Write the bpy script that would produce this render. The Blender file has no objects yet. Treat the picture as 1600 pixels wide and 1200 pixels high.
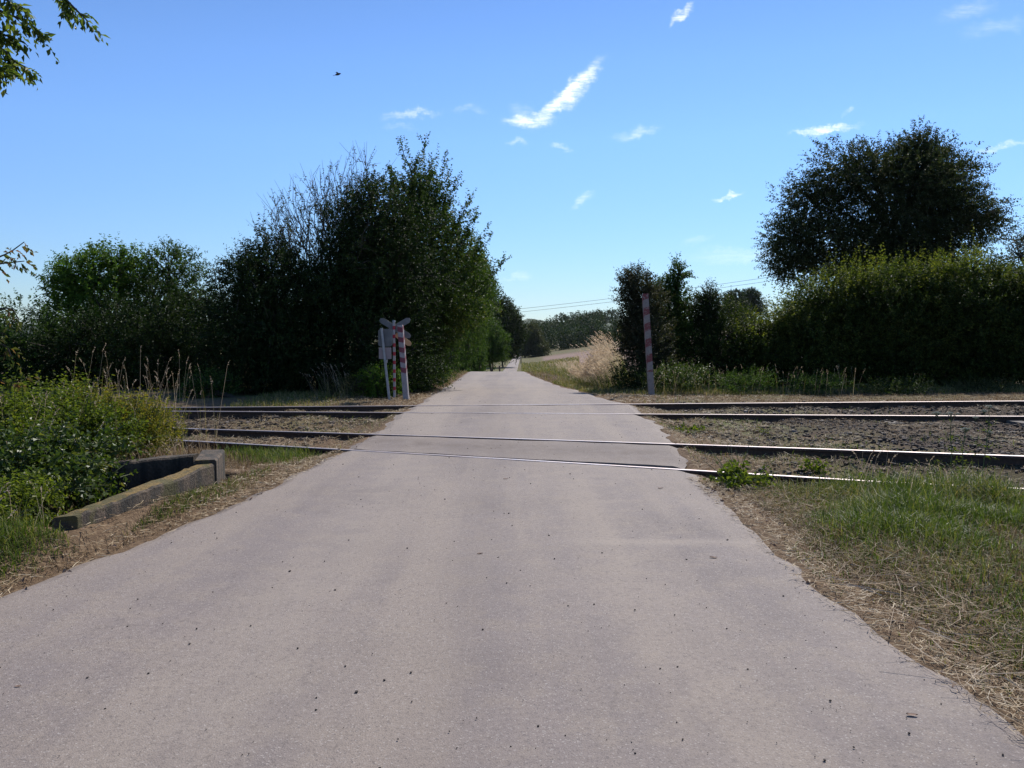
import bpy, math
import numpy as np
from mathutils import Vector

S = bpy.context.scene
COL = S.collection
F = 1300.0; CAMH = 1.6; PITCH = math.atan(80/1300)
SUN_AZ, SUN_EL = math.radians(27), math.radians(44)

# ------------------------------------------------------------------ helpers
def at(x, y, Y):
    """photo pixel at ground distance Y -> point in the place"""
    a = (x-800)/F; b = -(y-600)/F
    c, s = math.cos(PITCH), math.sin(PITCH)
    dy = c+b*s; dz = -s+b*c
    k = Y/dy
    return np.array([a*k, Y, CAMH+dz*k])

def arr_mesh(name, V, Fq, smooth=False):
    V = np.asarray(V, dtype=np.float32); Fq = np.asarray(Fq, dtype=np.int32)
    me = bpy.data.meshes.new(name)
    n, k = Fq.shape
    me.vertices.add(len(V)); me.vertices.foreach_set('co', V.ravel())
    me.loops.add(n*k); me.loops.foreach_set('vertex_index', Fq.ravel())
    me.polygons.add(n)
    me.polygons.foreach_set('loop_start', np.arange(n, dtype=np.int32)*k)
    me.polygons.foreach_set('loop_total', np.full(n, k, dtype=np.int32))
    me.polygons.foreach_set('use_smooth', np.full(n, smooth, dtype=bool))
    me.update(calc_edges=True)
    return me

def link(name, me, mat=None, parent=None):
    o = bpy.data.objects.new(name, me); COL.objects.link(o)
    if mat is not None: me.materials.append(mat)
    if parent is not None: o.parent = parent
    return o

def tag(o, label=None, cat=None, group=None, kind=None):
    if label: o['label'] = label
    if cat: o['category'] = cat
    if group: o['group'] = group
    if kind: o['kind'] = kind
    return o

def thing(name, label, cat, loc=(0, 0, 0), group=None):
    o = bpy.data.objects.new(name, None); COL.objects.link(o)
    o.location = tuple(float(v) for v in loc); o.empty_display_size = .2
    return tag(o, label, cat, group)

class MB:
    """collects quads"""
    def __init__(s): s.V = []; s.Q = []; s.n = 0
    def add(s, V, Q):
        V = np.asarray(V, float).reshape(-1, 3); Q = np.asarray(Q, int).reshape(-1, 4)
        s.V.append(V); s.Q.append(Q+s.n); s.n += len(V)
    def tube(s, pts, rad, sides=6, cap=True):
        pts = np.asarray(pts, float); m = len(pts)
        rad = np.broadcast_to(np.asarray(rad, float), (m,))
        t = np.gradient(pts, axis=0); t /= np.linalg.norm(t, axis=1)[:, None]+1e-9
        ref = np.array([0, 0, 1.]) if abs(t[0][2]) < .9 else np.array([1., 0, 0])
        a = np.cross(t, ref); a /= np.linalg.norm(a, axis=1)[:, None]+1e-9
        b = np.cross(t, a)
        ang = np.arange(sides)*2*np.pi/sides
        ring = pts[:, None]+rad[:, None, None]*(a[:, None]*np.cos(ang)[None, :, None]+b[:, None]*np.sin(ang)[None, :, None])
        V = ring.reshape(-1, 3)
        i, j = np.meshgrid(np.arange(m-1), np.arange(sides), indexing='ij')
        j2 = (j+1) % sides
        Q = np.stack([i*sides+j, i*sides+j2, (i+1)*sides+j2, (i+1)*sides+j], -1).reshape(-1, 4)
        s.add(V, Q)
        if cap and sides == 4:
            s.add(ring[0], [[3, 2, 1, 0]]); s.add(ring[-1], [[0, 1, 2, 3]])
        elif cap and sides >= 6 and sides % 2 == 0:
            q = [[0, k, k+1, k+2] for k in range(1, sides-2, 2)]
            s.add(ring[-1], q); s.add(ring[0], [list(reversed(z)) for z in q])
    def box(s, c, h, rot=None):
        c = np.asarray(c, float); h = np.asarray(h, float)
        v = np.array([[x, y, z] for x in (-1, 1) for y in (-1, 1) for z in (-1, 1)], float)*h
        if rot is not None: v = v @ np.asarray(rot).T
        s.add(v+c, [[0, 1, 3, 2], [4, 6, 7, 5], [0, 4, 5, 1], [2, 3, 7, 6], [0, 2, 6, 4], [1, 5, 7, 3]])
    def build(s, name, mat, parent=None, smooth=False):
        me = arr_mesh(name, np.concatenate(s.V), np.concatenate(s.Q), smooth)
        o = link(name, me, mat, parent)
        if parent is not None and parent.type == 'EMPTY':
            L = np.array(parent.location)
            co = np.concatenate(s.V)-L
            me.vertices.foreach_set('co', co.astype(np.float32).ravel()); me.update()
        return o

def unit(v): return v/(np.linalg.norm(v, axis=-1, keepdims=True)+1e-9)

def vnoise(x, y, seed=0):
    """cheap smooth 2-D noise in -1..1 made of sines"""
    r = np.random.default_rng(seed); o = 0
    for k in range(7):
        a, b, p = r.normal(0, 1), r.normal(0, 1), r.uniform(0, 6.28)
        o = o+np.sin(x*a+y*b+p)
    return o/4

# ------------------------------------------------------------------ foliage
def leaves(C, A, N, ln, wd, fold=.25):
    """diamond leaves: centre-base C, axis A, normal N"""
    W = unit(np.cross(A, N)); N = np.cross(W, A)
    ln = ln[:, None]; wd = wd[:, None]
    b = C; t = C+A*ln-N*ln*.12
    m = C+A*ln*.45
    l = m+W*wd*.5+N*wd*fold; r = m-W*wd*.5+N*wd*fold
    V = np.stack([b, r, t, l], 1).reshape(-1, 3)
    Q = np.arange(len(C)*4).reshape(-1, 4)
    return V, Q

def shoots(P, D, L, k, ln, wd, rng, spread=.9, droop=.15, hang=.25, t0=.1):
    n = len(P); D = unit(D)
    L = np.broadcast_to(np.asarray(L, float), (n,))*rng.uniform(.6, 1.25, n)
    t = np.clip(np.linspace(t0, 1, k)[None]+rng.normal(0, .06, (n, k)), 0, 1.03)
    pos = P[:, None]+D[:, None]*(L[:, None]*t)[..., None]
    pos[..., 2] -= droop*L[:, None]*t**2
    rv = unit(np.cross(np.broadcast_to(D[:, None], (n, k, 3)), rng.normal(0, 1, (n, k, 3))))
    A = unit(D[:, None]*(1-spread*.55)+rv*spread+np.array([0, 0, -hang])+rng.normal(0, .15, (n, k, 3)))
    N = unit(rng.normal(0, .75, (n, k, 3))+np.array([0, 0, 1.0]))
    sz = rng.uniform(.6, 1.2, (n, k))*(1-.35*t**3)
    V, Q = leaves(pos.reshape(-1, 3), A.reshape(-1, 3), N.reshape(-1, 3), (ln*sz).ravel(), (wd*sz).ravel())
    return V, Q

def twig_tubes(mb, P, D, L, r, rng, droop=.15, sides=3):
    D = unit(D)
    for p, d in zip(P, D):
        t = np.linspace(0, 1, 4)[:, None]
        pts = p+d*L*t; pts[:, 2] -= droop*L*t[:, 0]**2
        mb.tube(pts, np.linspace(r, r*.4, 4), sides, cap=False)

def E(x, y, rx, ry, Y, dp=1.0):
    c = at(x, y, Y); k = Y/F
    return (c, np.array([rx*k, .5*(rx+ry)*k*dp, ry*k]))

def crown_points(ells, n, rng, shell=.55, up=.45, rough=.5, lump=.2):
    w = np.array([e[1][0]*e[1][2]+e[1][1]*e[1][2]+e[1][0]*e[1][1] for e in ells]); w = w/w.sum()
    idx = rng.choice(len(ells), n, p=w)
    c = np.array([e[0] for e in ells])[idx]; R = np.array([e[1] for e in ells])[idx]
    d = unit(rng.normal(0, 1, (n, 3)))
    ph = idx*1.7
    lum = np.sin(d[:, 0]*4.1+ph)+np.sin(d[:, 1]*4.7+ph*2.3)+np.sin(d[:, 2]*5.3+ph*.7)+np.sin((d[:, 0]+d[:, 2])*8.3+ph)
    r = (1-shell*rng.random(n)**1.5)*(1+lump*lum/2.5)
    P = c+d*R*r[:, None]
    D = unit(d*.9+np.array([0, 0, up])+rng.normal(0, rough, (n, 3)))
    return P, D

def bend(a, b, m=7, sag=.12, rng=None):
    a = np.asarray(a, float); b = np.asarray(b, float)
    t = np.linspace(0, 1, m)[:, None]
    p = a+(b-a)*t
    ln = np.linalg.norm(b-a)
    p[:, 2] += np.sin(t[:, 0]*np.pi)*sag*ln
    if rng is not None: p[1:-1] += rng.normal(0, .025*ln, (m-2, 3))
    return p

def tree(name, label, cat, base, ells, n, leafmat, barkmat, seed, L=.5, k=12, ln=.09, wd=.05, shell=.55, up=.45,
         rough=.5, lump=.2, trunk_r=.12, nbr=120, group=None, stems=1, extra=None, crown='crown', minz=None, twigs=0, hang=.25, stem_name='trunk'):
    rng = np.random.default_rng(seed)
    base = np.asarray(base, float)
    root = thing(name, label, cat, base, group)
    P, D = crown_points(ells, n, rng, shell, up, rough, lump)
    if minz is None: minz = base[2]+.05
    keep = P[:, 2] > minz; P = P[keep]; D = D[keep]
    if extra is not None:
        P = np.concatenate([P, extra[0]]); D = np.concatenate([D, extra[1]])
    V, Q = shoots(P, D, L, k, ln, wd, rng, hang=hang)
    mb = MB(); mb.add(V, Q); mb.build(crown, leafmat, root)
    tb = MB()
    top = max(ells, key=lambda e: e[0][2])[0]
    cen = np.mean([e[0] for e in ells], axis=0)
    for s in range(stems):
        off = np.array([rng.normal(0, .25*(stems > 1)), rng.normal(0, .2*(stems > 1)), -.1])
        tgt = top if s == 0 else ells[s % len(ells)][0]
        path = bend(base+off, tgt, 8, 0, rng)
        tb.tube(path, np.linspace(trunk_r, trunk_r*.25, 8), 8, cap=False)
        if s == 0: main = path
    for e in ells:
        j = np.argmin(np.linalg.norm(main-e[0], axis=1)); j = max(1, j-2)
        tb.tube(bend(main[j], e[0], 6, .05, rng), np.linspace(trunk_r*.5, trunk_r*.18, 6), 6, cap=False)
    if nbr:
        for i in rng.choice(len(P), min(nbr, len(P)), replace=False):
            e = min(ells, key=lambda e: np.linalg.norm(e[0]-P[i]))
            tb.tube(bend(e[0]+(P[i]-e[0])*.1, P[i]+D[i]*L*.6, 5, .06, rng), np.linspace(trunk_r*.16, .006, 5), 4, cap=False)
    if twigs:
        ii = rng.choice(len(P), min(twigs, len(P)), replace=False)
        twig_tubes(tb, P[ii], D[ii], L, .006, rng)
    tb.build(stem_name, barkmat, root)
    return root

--

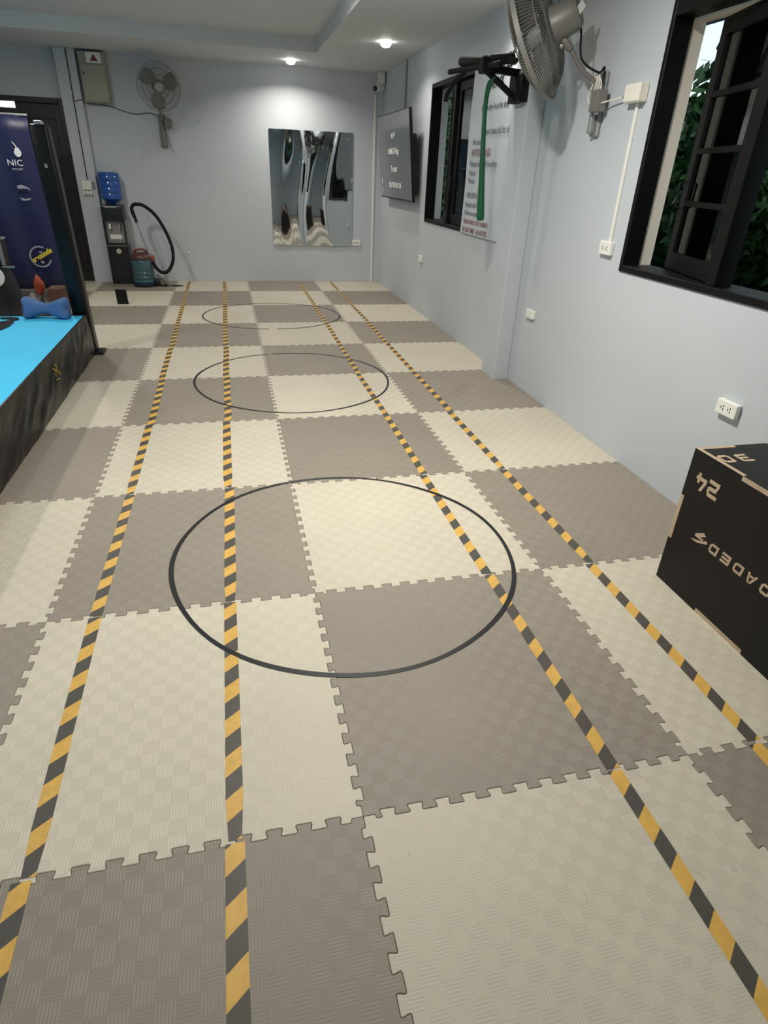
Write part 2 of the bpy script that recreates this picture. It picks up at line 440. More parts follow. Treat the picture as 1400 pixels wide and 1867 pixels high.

Exercise details: Drop the images and output only the lines from the one that contains "Write the bpy" to the one that contains "SUN_AZ, SUN_EL = math.radians(27), math.radians(44)", both included.

Result of this exercise:
Write the bpy script that would produce this render. The Blender file has no objects yet. Treat the picture as 1600 pixels wide and 1200 pixels high.
import bpy, math
import numpy as np
from mathutils import Vector

S = bpy.context.scene
COL = S.collection
F = 1300.0; CAMH = 1.6; PITCH = math.atan(80/1300)
SUN_AZ, SUN_EL = math.radians(27), math.radians(44)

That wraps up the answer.